La force du souvenir, le trait de la fantaisie
«Mes pères avaient délégué mon éducation à ma mère», écrit Nando Von Arb. Sa mère, elle, accorde une véritable confiance aux pères, sans véritablement connaître les relations que le petit Nando noue avec eux. Chacun des trois papas, d’ailleurs, aura une place déterminante dans la formation du caractère et de la personnalité de Nando et l’ont éduqué, eux aussi, à d’autres paramètres du complexe fonctionnement humain. 3 Papas se met à hauteur d’enfant et ne juge jamais les adultes sur leurs imperfections, ce qui n’empêche pas Nando de les percevoir et de les comprendre. C’est d’ailleurs là qu’il est difficile de s’y retrouver pour Nando car, malgré tout, chacun lui apporte une nuance différente du bonheur et lui, en retour, leur donne l’amour d’un fils.

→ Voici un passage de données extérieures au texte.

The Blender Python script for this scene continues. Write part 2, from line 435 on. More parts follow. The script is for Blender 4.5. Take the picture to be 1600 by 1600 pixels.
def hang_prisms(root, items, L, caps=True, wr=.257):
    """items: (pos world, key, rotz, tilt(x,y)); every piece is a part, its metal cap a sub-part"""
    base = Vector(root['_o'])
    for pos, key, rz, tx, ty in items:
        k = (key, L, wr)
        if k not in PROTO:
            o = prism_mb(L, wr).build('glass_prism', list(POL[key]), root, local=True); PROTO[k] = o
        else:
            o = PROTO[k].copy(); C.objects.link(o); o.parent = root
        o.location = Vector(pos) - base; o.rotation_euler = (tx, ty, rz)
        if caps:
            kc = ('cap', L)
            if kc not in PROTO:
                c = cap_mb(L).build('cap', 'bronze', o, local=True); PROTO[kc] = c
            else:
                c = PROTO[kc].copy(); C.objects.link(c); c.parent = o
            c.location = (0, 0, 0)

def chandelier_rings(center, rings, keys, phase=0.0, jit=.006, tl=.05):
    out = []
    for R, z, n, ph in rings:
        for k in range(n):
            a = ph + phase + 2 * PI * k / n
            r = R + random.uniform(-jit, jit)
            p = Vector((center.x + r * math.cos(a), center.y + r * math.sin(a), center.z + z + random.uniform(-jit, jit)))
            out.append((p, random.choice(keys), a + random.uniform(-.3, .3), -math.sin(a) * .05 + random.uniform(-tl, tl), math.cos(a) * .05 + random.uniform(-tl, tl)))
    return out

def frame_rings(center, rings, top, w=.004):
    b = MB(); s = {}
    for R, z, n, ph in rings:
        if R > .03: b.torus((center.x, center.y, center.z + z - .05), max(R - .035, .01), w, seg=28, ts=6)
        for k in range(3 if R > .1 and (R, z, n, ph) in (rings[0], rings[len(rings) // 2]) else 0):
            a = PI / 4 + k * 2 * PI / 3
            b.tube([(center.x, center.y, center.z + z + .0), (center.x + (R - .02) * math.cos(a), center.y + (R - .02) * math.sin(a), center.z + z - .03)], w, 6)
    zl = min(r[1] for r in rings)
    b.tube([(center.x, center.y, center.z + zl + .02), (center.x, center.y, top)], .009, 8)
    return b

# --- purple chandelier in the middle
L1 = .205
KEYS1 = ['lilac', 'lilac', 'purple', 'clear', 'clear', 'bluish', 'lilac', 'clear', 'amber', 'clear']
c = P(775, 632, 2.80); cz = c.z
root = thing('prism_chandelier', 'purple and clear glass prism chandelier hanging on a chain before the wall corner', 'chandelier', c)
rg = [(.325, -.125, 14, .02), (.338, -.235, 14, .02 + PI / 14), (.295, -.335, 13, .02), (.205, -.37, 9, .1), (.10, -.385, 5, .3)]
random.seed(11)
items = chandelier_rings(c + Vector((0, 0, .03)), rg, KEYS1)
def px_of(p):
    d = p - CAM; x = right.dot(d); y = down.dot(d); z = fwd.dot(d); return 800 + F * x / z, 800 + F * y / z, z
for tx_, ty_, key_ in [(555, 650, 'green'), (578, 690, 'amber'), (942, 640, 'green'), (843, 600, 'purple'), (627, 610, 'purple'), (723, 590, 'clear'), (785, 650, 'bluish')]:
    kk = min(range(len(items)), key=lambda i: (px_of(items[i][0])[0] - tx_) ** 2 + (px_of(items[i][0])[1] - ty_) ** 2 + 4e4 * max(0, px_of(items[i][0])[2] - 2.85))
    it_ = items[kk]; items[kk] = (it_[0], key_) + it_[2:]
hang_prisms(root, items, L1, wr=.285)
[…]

Ce qui frappe, dans les saynètes de la vie quotidienne, tantôt anecdotiques, tantôt déterminantes, que Nando Von Arb relate, c’est le décalage sublime entre la vivacité du souvenir (et, par extension, la capacité d’analyse que lui infuse l’auteur et protagoniste) et la fantaisie du dessin. Car tout en étant un récit sur l’enfance, Von Arb dessine en adulte qui cherche à revenir à son essence, à savoir ses premiers gribouillis. Le souvenir et la fantaisie sont ainsi inextricablement liés, puisque l’auteur s’exprime dans des dessins complexes qui donnent l’illusion du dessin d’enfant : lui se représente (comme ses sœurs) en un minuscule bonhomme patate avec des bâtons à la place des bras et des jambes. Kiko et Zélo, eux, ont une apparence clairement humaine, tandis que dans les liens du sang, Nando Von Arb dessine, avec une bonne dose d’introspection, ses parents sous des traits animaux. Sa mère est une cigogne et son père… un animal hybride, entre bouc et cheval, avec une queue de castor.

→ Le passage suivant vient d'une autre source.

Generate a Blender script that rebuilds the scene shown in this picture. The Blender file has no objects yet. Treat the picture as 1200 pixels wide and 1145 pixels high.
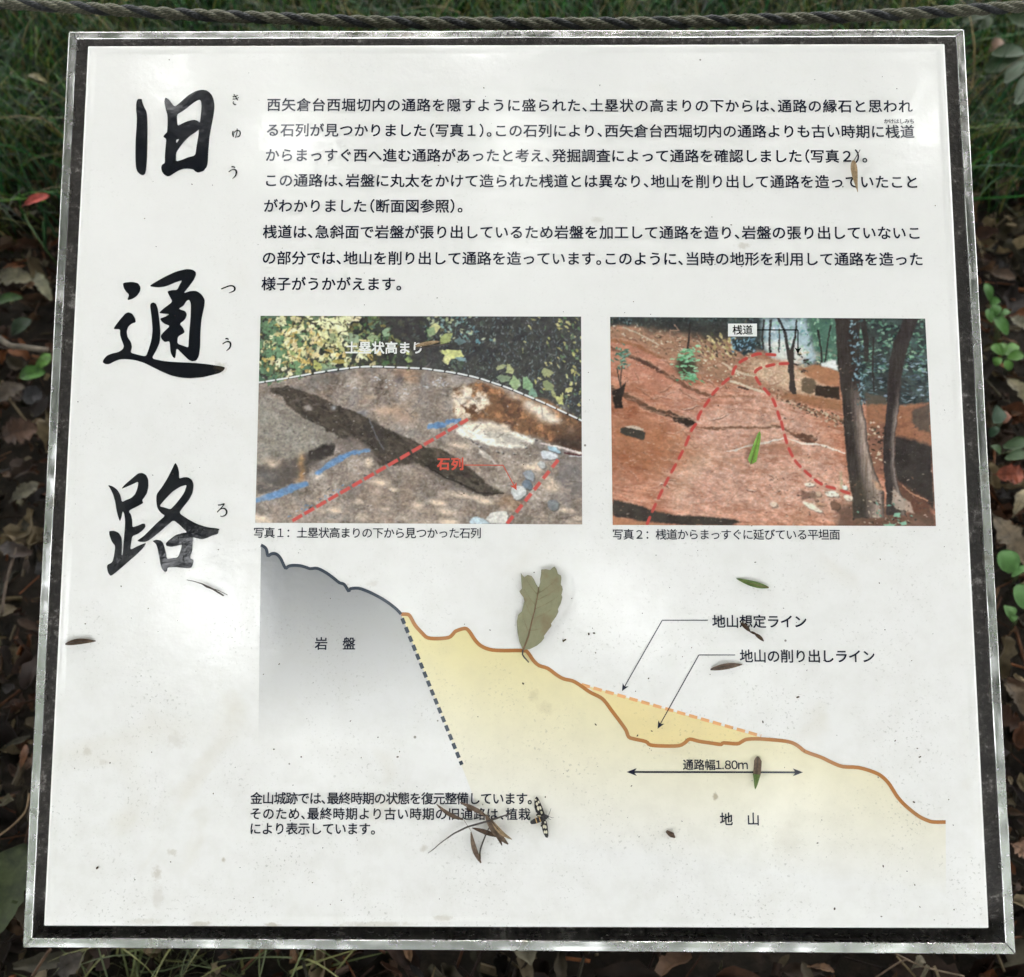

Avec des couleurs et des dessins à l’opposé du réalisme, Nando Von Arb reconstitue les souvenirs d’une famille recomposée et dissèque en filigrane l’état d’esprit du jeune garçon qu’il était, sans jamais dévoiler explicitement ses pensées. Au contraire, l’auteur joue sur la mise en scène, fidèle ou déformée par le temps ou la réflexion, dans le but de donner à voir un portrait psychologique de cet enfant – lui – qui grandit dans une famille unique, avec ses richesses, ses moments de bonheur… et ses drames.
Valentin Maniglia
3 Papas, de Nando Von Arb. Misma éditions.